An Edible Art Book Made From Sugar Paste


From our friends at Fast Company, "bridging the fuzzy border between design and business."
For art so good you could eat it!

Here's a brilliant way to get kids excited about art museums: Turn all the boring stuff -- the exhibit catalogs and the signage and the like -- into 55 pounds of mouth-watering, teeth-rotting, brain-addling candy. Apparently, it works for adults, too, because Andreas Pohancenik's graphics for the exhibition Design Criminals -- made entirely, fantastically out sugar pastillage -- were a smash, earning the UK-based Austrian designer a nomination for the prestigious Brit Insurance Design Awards recently.

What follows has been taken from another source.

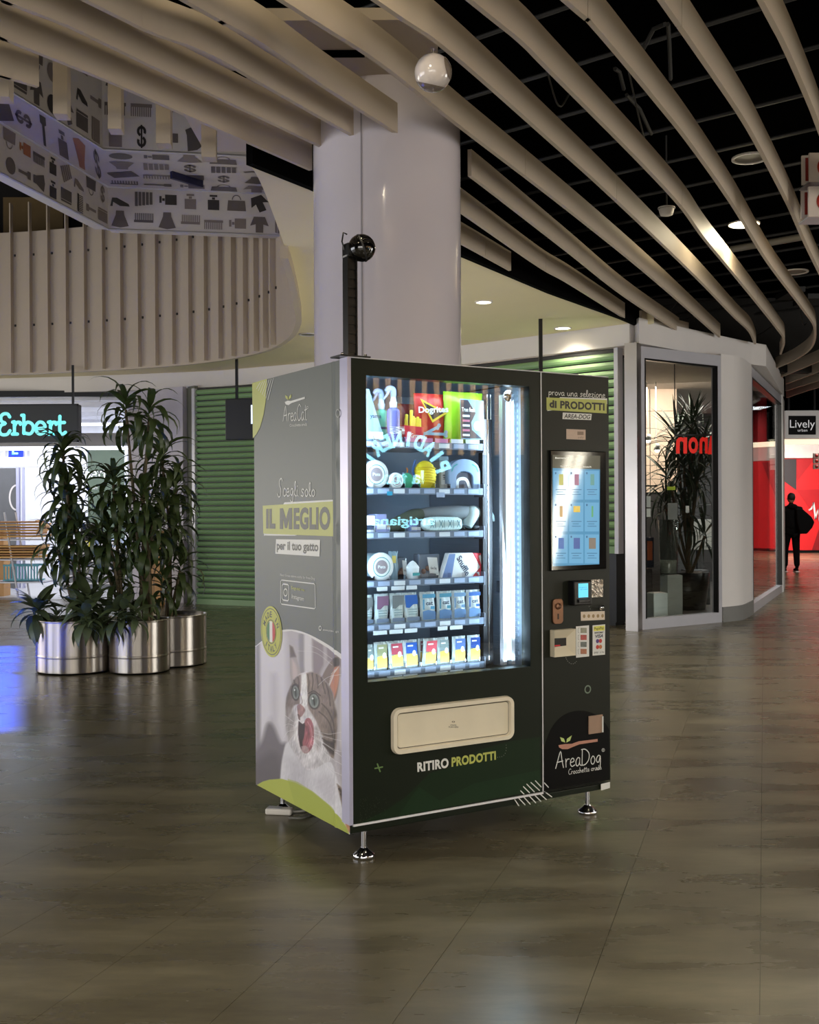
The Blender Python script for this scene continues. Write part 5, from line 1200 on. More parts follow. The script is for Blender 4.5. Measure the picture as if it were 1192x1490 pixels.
    fill([(286, 800), (300, 805), (306, 840), (302, 880), (280, 912), (274, 880), (282, 850)], (156, 92, 100), 5)
    line([(300, 780), (318, 815), (320, 860), (308, 905)], (216, 160, 166), 4, 0.7); line([(290, 800), (300, 840), (288, 885)], (132, 66, 78), 2.5, 0.8)
    fill([(268, 900), (292, 898), (306, 918), (296, 934), (272, 926)], (196, 170, 172), 5, 0.9)
    line([(252, 785), (252, 850), (266, 915), (292, 938), (322, 915)], (226, 214, 216), 3, 0.8)
    fill([(236, 880), (262, 935), (300, 965), (340, 950), (350, 990), (300, 1014), (262, 975), (236, 925)], (186, 180, 186), 26, 0.75)
    fill([(196, 700), (222, 720), (236, 780), (226, 850), (208, 870), (194, 800)], (170, 160, 160), 18, 0.7)
    fill([(330, 770), (356, 820), (362, 890), (346, 930), (336, 860)], (192, 180, 178), 16, 0.7)
    fill([(262, 930), (300, 940), (340, 925), (330, 985), (290, 1000)], (224, 220, 224), 12)
    # fur grain
    inside = np.clip(0.5 - sd(sm(head)) / 6, 0, 1); body = np.clip((Y - 930) / 60, 0, 1) * np.clip((X - 170) / 10, 0, 1)
    gmod = 1 + ((fur - 0.5) * 0.2 + (fur2 - 0.5) * 0.07) * np.maximum(inside, body * 0.35); mott = noise(26, 34, 9, 0.3); C[:] = C * (gmod * (1 + (mott - 0.5) * 0.22 * inside))[..., None]
    sh = np.clip((X - 330) / 110, 0, 1) * inside; C[:] = C * (1 - 0.14 * sh)[..., None]
    sh = np.clip((250 - X) / 60, 0, 1) * inside; C[:] = C * (1 - 0.16 * sh)[..., None]
    # whiskers
    for a, b, c in (((322, 850), (400, 900), (480, 960)), ((326, 870), (400, 945), (500, 1010)), ((330, 835), (410, 860), (500, 880)), ((318, 890), (360, 960), (430, 1040)), ((334, 820), (400, 840), (470, 830)), ((330, 900), (400, 1000), (498, 1060)), ((340, 855), (430, 915), (502, 935)),
                    ((232, 800), (206, 790), (180, 800)), ((232, 820), (200, 830), (182, 860)), ((230, 780), (204, 760), (184, 745)), ((236, 840), (212, 870), (196, 910)), ((300, 400), (350, 420), (420, 470)), ((352, 600), (400, 560), (470, 545))):
        line([a, b, c], (240, 238, 240), 0.6, 0.75)
    # white rim under the arc, white sliver
    up = [(x, y) for x, y in ((45, 405), (85, 372), (150, 333), (220, 325), (298, 345), (400, 400), (497, 470))]
    d = np.full(X.shape, 0.0); arcY = np.interp(X, [p[0] for p in up], [p[1] for p in up]); th_ = np.interp(X, [45, 300, 400, 500], [6, 9, 18, 30])
    put(np.clip((arcY + th_ - Y) / 3, 0, 1), (232, 230, 230))
    # lime segment
    lim = [(30, 1098), (50, 1090), (78, 1074), (112, 1064), (170, 1060), (240, 1080), (320, 1122), (400, 1186), (460, 1252), (492, 1300), (510, 1345), (510, 1420), (30, 1420)]
    dl = sd(lim); put(np.clip(0.5 - dl / 3, 0, 1), (178, 186, 84)); put(np.clip(0.5 - sd([(200, 1060), (250, 1075), (330, 1125), (420, 1200), (500, 1320), (510, 1420), (300, 1420)]) / 3, 0, 1) * 0.5, (160, 172, 72))
    line([(250, 430), (340, 440), (420, 500)], (235, 232, 232), 1.2, 0.5)
    C = np.clip(C, 0, 1); lin_ = np.where(C <= 0.04045, C / 12.92, ((C + 0.055) / 1.055) ** 2.4)
    V = np.stack([-0.002 - B, MD - UU, Z], -1).reshape(-1, 3)
    idx = np.arange(nu * nv).reshape(nv, nu); Fq = np.stack([idx[:-1, :-1], idx[:-1, 1:], idx[1:, 1:], idx[1:, :-1]], -1).reshape(-1, 4)
    me = bpy.data.meshes.new('cat_picture'); me.vertices.add(len(V)); me.vertices.foreach_set('co', V.ravel().astype('f'))
    me.loops.add(Fq.size); me.loops.foreach_set('vertex_index', Fq.ravel().astype('i'))
    me.polygons.add(len(Fq)); me.polygons.foreach_set('loop_start', np.arange(0, Fq.size, 4, dtype='i')); me.polygons.foreach_set('loop_total', np.full(len(Fq), 4, 'i'))
    me.update(); me.validate(); ca = me.color_attributes.new('print', 'FLOAT_COLOR', 'POINT')
    ca.data.foreach_set('color', np.concatenate([lin_.reshape(-1, 3), np.ones((nu * nv, 1))], 1).ravel().astype('f'))
    me.polygons.foreach_set('use_smooth', [True] * len(Fq)); me.materials.append(vmat('cat_print', 0.42))
    o = bpy.data.objects.new('cat_picture', me); COL.objects.link(o); o.parent = vm; o['label'] = 'printed photo of a tabby and white cat licking its lips'
cat_print()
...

The exhibit opened and closed last fall at the Vienna Museum of Applied Arts, and it was mounted as a contrarian rebuke to "Ornament and Crime," Austrian architect Adolf Loos's classic modernist manifesto against all things flowery. In featuring everything from frilly cakes to tattoos, the show proved that what was detested in Loos's day is palatable today; in effect, it was about the fleeting nature of taste. So Pohancenik, a partner at the London design studio Practice + Theory, decided to use that idea literally.


The entrance to the MAK featured a whopping 13-foot-by-13-foot typographic sign made entirely out of sugar. Elsewhere in the exhibit, Pohancenik sprinkled saccharine little graphic flourishes that'd look right at home on a wedding cake. All told, he used 55 pounds of pastillage -- a sugar-based dough -- which took seven hours to prepare and 10 hours to install. The exhibition catalogs, also from Pohancenik's hand, sandwiched 15 waffle-paper sheets between a pure-sugar slipcase. The ink, of course, was edible.


Our favorite part in all this, though, has nothing to do with the candy (scout's honor!). It's the typeface, a weird, wonderful, whimsical thing that flowers in every direction and slants to the left for no good reason at all except that it looks kinda' cool. The typeface was designed explicitly for the exhibition, and it's named after one of Loos's (many) ex-wives. The reason: To remind of the ephemerality of personal taste, albeit in a decisively less-than-sweet way.